To counteract the Bradley effect and potential voter suppression, the Obama leadership has amassed one of the largest legal teams ever assembled by a presidential campaign. The main goal of the legal team, almost all of them volunteers, is to guarantee ballot security. “The Obama campaign has learned the lessons of 2000 and 2004,” my source says. “On Election Day, lawyers will be everywhere—all the way down to the county level.

Obama officials point to the government’s treatment of ACORN, the nationwide association of community organizations, as an example of possible voter suppression. The campaign has never relied on ACORN for its voter registration drives, according to Obama officials, and is viewed as only one of many venders hired by the campaign.

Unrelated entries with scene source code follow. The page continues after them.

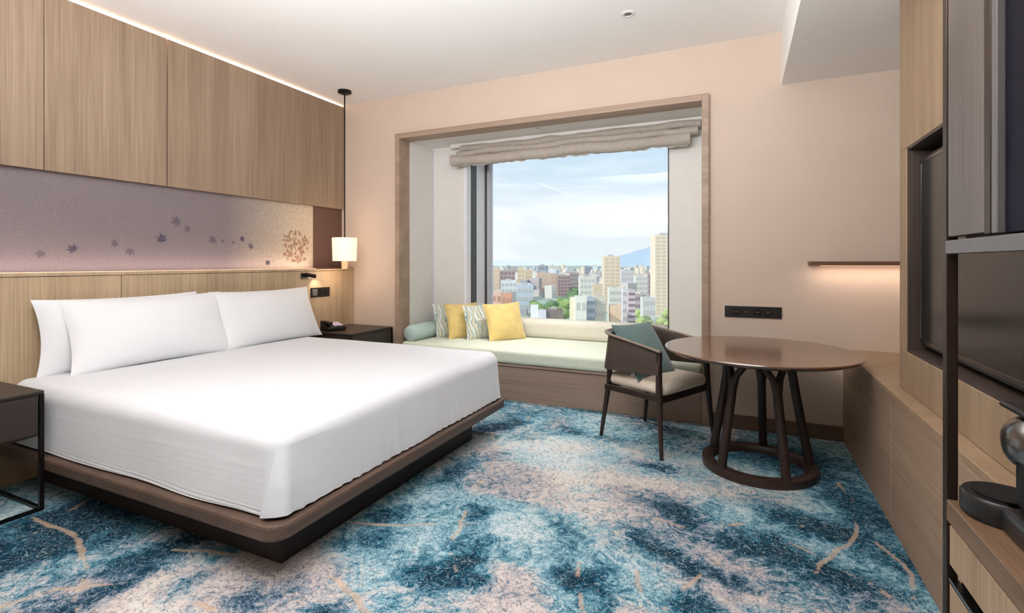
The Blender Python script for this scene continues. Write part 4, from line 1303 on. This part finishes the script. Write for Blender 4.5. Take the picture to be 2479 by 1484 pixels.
# trees of the park and the street
M_tree = [simple('tree_leaf_%d' % i, c, 0.9, var=0.25, scale=0.8) for i, c in enumerate((rgb(128, 156, 92), rgb(150, 172, 104), rgb(110, 138, 98), rgb(186, 196, 130)))]
M_trunk = simple('tree_bark', rgb(104, 88, 74), 0.9)
def crown(seed, r):
    bm = bmesh.new()
    bmesh.ops.create_icosphere(bm, subdivisions=3, radius=r)
    for v in bm.verts:
        n = 1 + .28 * mnoise.noise(v.co / r * 1.6 + Vector((seed, 0, 0))) + .15 * mnoise.noise(v.co / r * 4 + Vector((0, seed, 0)))
        v.co *= n
        v.co.z *= 0.85
    return bm
cr_mesh, tr_mesh = [], None
for k in range(4):
    o = obj('crown', crown(k * 3.3, 5.0), M_tree[k], None, True)
    cr_mesh.append(o.data); bpy.data.objects.remove(o)
o = obj('trunk', tube([(0, 0, 0), (0, 0, 4), (0.2, 0, 8)], [.5, .4, .3], 8), M_trunk, None, True)
tr_mesh = o.data; bpy.data.objects.remove(o)
def tree(px, py_base, k, s, label, group):
    z = 61.2 * 1215 / (py_base - 635)
    x, y = ray(px, z)
    if any(math.hypot(x - a, y - b_) < r_ + 5 * s for a, b_, r_ in FOOT + ROOFS + TREES):
        return False
    TREES.append((x, y, 4.2 * s))
    t_ = thing('tree', label, 'tree', (x, y, GZ), random.uniform(0, 6), group)
    t_.scale = (s, s, s)
    c = link(bpy.data.objects.new('crown', cr_mesh[k])); c.parent = t_; c.location = (0, 0, 9)
    c = link(bpy.data.objects.new('trunk', tr_mesh)); c.parent = t_
    return True
def grove(n, fn):
    done = 0
    for _ in range(60 * n):
        done += bool(fn())
        if done >= n: break
grove(24, lambda: tree(1288 + 96 * random.random(), random.uniform(748, 815), random.choice((0, 1, 0, 2)), random.uniform(.9, 1.4), 'green tree in the park behind the bench bolster', 'park trees'))
grove(10, lambda: tree(1378 + 50 * random.random(), random.uniform(712, 738), 2, random.uniform(.9, 1.4), 'dark green tree behind the park blocks', 'trees behind the park'))
grove(12, lambda: tree(1538 + 84 * random.random(), random.uniform(776, 835), random.choice((1, 3, 3)), random.uniform(.8, 1.2), 'yellow-green street tree below the tall cream tower', 'street trees'))
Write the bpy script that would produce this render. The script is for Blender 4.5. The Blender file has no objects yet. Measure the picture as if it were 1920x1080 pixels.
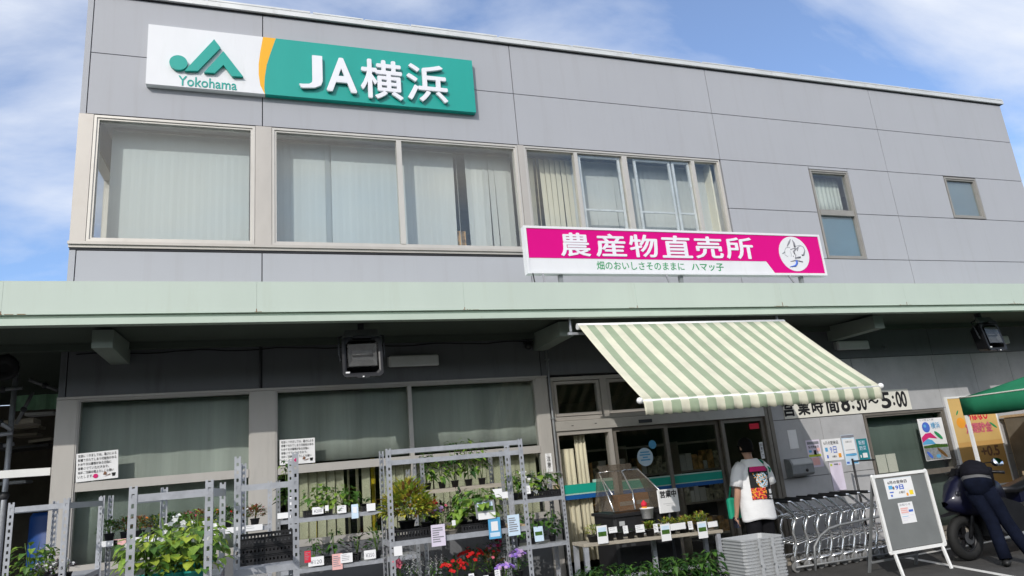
import bpy, math, random
from mathutils import Vector, Matrix
R = math.radians
sc = bpy.context.scene
col = sc.collection

# ------------------------------------------------------------------ camera
F_PX, YAW, PITCH, ROLL = 1297.42, R(20.0076), R(14.6146), R(-5.2592)
CAM = Vector((0.0849, -8.7986, 1.6))
_cy, _sy, _cp, _sp = math.cos(YAW), math.sin(YAW), math.cos(PITCH), math.sin(PITCH)
_F = Vector((_sy*_cp, _cy*_cp, _sp)); _R = Vector((_cy, -_sy, 0)); _U = _R.cross(_F)
_R2 = math.cos(ROLL)*_R + math.sin(ROLL)*_U
_U2 = -math.sin(ROLL)*_R + math.cos(ROLL)*_U
cd = bpy.data.cameras.new('camera'); cam = bpy.data.objects.new('camera', cd); col.objects.link(cam)
cd.sensor_width = 36; cd.lens = F_PX/1920*36; cd.clip_start = .05; cd.clip_end = 3000
cam.matrix_world = Matrix(((_R2.x,_U2.x,-_F.x,CAM.x),(_R2.y,_U2.y,-_F.y,CAM.y),(_R2.z,_U2.z,-_F.z,CAM.z),(0,0,0,1)))
sc.camera = cam

def at(u, v, y):
    """a surveyed picture point turned into the place point standing at depth y"""
    d = _F + _R2*(u-960)/F_PX + _U2*(540-v)/F_PX
    return CAM + d*((y-CAM.y)/d.y)

# ------------------------------------------------------------------ world + sun
SUNDIR = Vector((-.75, -1.0, .79)).normalized()
SUN_EL = math.asin(SUNDIR.z); SUN_AZ = math.atan2(SUNDIR.x, SUNDIR.y)
w = bpy.data.worlds.new('World'); sc.world = w; w.use_nodes = True
nt = w.node_tree; nt.nodes.clear()
def N(t, **k):
    n = nt.nodes.new(t)
    for a, b in k.items(): setattr(n, a, b)
    return n
out = N('ShaderNodeOutputWorld'); bg = N('ShaderNodeBackground'); bg.inputs[1].default_value = .1
sky = N('ShaderNodeTexSky', sky_type='NISHITA', sun_disc=False, sun_elevation=SUN_EL, sun_rotation=SUN_AZ,
        air_density=1.0, dust_density=.6, ozone_density=1.6)
tc = N('ShaderNodeTexCoord'); sep = N('ShaderNodeSeparateXYZ'); nt.links.new(tc.outputs['Generated'], sep.inputs[0])
zz = N('ShaderNodeMath', operation='MAXIMUM'); zz.inputs[1].default_value = .0
nt.links.new(sep.outputs[2], zz.inputs[0])
za = N('ShaderNodeMath', operation='ADD'); za.inputs[1].default_value = .35; nt.links.new(zz.outputs[0], za.inputs[0])
dx = N('ShaderNodeMath', operation='DIVIDE'); dy = N('ShaderNodeMath', operation='DIVIDE')
nt.links.new(sep.outputs[0], dx.inputs[0]); nt.links.new(za.outputs[0], dx.inputs[1])
nt.links.new(sep.outputs[1], dy.inputs[0]); nt.links.new(za.outputs[0], dy.inputs[1])
cmb = N('ShaderNodeCombineXYZ'); nt.links.new(dx.outputs[0], cmb.inputs[0]); nt.links.new(dy.outputs[0], cmb.inputs[1])
mp = N('ShaderNodeMapping'); mp.inputs['Location'].default_value = (3.1, 1.35, 0); mp.inputs['Rotation'].default_value = (0, 0, R(-32)); mp.inputs['Scale'].default_value = (.85, 1.5, 1)
nt.links.new(cmb.outputs[0], mp.inputs[0])
n1 = N('ShaderNodeTexNoise'); n1.inputs['Scale'].default_value = 1.7; n1.inputs['Detail'].default_value = 11; n1.inputs['Roughness'].default_value = .55; n1.inputs['Distortion'].default_value = .35
nt.links.new(mp.outputs[0], n1.inputs['Vector'])
cr = N('ShaderNodeValToRGB'); cr.color_ramp.elements[0].position = .40; cr.color_ramp.elements[1].position = .63
cr.color_ramp.elements[0].color = (.13, .13, .13, 1); cr.color_ramp.elements[1].color = (1, 1, 1, 1)
nt.links.new(n1.outputs['Fac'], cr.inputs[0])
mx = N('ShaderNodeMixRGB'); nt.links.new(cr.outputs[0], mx.inputs[0])
hs = N('ShaderNodeMixRGB', blend_type='MULTIPLY'); hs.inputs[0].default_value = 1; hs.inputs[2].default_value = (1.38, 1.75, 2.2, 1)
nt.links.new(sky.outputs[0], hs.inputs[1]); nt.links.new(hs.outputs[0], mx.inputs[1])
mx.inputs[2].default_value = (9.0, 9.6, 10.8, 1)
dt = N('ShaderNodeVectorMath', operation='DOT_PRODUCT'); dt.inputs[1].default_value = tuple(SUNDIR); nt.links.new(tc.outputs['Generated'], dt.inputs[0])
gl_ = N('ShaderNodeMapRange'); gl_.inputs[1].default_value = -.05; gl_.inputs[2].default_value = .9; gl_.inputs[3].default_value = 0.0; gl_.inputs[4].default_value = 1.0
nt.links.new(dt.outputs['Value'], gl_.inputs[0])          # sun side of the sky brightened, an added fill for the shade
mg = N('ShaderNodeMixRGB', blend_type='MULTIPLY'); mg.inputs[2].default_value = (2.1, 1.8, 1.42, 1); nt.links.new(mx.outputs[0], mg.inputs[1]); nt.links.new(gl_.outputs[0], mg.inputs[0])
nt.links.new(mg.outputs[0], bg.inputs[0]); nt.links.new(bg.outputs[0], out.inputs[0])

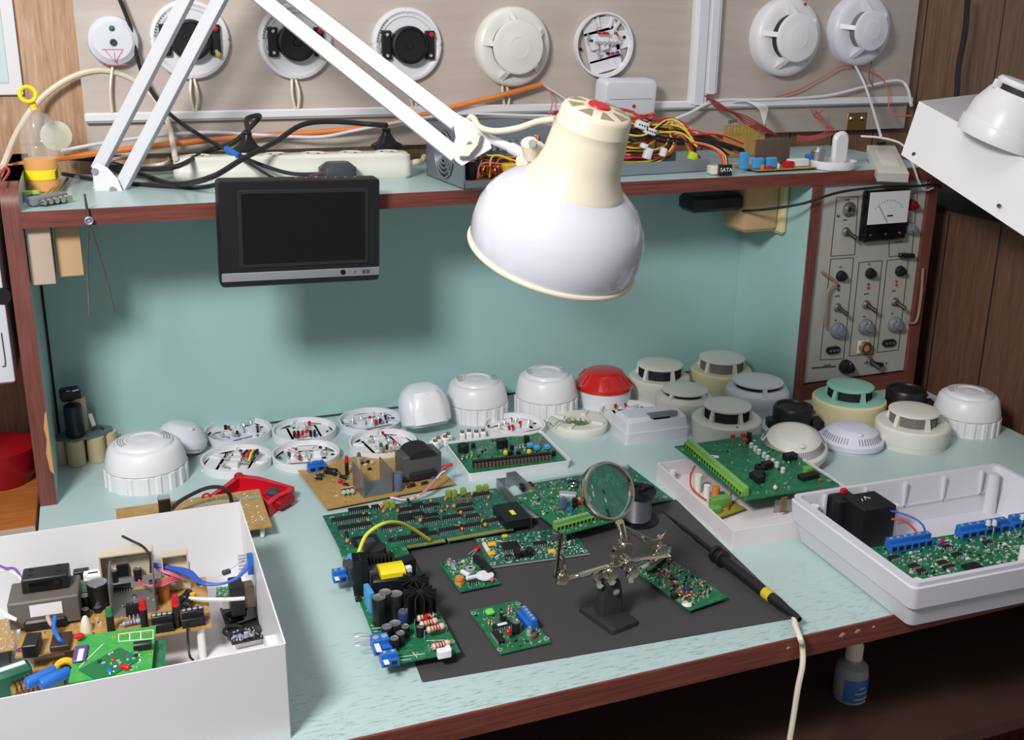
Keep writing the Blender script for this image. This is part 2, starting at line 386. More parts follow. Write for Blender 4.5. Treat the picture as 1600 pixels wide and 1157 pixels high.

Of the $605 million raised by the Obama campaign so far, only $800,000 has gone to ACORN—a number that could be much larger, and would have been had the campaign relied on it more heavily.

But perhaps the most important asset the Obama campaign has is an army of workers estimated to be as large as 100,000 nationwide. Some paid staffers, mostly volunteers, the workers are being spread out across the country to states the Obama campaign is targeting. For example, 5,000 workers based in Texas—a state Obama doesn’t expect to win—are being relocated to New Mexico, a state Obama believe he can win.

Obama workers will be flooding into other battleground states in the waning days of the presidential race, among them Colorado, Nevada, and Ohio—perhaps even Georgia and Montana. What is impressive about this sizable operation is its very organization. By Election Day, campaign officials believe, they may have the most extensive grass-roots organization of any presidential campaign in history.